The FOMC Tapers, But That's Not All!
In a move that has been discussed and anticipated for months, the Federal Reserve's Federal Open Market Committee announced that it would slightly scale back its current quantitative easing program (QE3). Specifically, it would slow its purchases of longer-term Treasury and mortgage-backed securities by $5 billion per month each, reducing the total monthly purchase from $85 billion to $75 billion. It also announced a change in its policy towards the federal funds rate.
Market reaction was generally positive following the statement, possibly seeing the scaling back of QE3 as a sign that the Fed sees improvement in the economy or reacting to the fed funds rate announcement that is described below. This was in contrast to a market slide earlier this year reacting on rumors of a tapering of QE3.
Note that while this move would represent less accomodative policy, it would not mean that the Fed balance sheet would shrink in absolute terms, just that it would not grow as fast. The Fed's $1.8 trillion holdings in longer-term securities and $1.5 trillion holdings in mortgage-backed securities will continue to grow in nominal dollars, as will the balance sheet overall, which currently sits at close to $4 trillion. The graph below shows how the balance sheet has changed and grown since the recession.

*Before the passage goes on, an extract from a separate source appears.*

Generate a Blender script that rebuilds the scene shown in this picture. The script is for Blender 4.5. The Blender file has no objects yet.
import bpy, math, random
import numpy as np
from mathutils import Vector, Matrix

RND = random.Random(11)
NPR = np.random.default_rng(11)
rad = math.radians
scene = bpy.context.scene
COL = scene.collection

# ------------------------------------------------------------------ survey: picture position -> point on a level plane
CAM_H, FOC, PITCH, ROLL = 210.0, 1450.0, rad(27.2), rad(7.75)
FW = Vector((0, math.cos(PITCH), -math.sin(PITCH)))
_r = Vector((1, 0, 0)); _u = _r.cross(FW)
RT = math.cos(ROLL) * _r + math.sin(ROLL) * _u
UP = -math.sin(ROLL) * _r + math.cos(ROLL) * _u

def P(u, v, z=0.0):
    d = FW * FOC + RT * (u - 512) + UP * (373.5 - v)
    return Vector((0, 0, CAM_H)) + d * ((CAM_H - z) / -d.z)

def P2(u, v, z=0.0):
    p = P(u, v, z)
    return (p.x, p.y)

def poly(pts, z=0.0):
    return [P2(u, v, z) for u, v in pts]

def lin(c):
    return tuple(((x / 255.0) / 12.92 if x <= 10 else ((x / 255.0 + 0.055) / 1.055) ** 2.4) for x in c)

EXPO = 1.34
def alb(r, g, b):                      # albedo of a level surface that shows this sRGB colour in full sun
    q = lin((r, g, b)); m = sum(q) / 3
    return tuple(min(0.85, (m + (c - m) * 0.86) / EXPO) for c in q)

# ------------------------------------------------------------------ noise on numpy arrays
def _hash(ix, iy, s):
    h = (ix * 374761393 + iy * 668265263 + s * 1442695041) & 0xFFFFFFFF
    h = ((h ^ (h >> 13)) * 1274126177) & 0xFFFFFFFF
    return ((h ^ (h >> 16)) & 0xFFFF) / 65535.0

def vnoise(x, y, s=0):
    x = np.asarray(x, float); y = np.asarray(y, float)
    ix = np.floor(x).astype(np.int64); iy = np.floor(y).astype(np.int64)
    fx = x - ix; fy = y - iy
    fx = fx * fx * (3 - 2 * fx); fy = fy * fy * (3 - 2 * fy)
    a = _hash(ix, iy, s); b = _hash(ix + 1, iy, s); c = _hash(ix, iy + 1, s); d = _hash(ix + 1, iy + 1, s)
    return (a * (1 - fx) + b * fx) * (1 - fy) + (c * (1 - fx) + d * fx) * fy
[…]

Source: Cleveland Federal Reserve
Another interesting statement came regarding the federal funds rate, which is near zero. In October 2012, the FOMC said that the low federal funds rate would likely be warranted through 2015. They changed the statement in December of that year to say that the rate would be kept there until the unemployment rate fell below at least 6.5 percent and inflation rose above 2.5 percent, with the caveats that these were not immediate triggering thresholds and that other economic conditions would be taken into account. Apparently, the FOMC was convinced that the state of the other conditions' warranted keeping the fed funds rate near zero "well past the time that the unemployment rate declines below 6-1/2 percent."
So while many people may report this as an "unwinding" of the Fed's loose monetary policy, it is actually trading a reduction in the purchases of QE3 in exchange for an explicit lengthening of amount of time when the fed funds rate will be near zero.